The firm’s creditors held marathon meetings yesterday to try and work out a deal, followed by a meeting of the board of directors. Reports said a collapse of the group would mean the repatriation of 600,000 tourists, including around 150,000 seeking government help returning to the UK.

Two years ago, the collapse of Monarch Airlines prompted the British government to take emergency action to return 110,000 stranded passengers, costing taxpayers some £60 million on hiring planes. As well as the grounding of its planes, Thomas Cook has been forced to shut travel agencies, leaving the group’s 22,000 global employees – 9,000 of whom are in Britain – out of a job.

Holidaymakers had already reported problems, with guests at a hotel in Tunisia owed money by Thomas Cook being asked for extra money before being allowed to leave, according to a tourist interviewed by AFP.

Chinese peer Fosun, which was already the biggest shareholder in Thomas Cook, agreed last month to inject £450 million into the business as part of an initial £900 million rescue package.

In return, the Hong Kong-listed conglomerate acquired a 75% stake in Thomas Cook’s tour operating division and 25% of its airline unit.

Thomas Cook in May revealed that first-half losses widened on a major write-down, caused in part by Brexit uncertainty that delayed summer holiday bookings. The group, which has around 600 stores across the UK, has also come under pressure from fierce online competition.

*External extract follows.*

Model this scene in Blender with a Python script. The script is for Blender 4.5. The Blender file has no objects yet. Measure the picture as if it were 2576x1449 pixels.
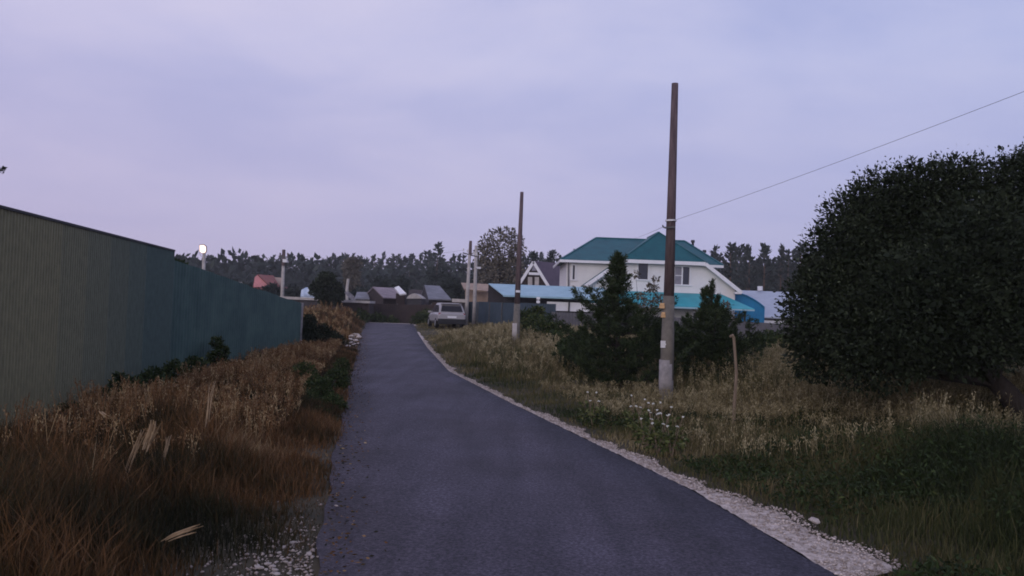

Cabinet maker Thomas Cook created the travel firm in 1841 to carry temperance supporters by train between British cities. It soon began arranging foreign trips, being the first operator to take British travellers on escorted visits to Europe in 1855, to the United States in 1866 and on a round-the-world trips in 1872. The company was also a pioneer in introducing “circular note” – products that would later become traveler’s cheques.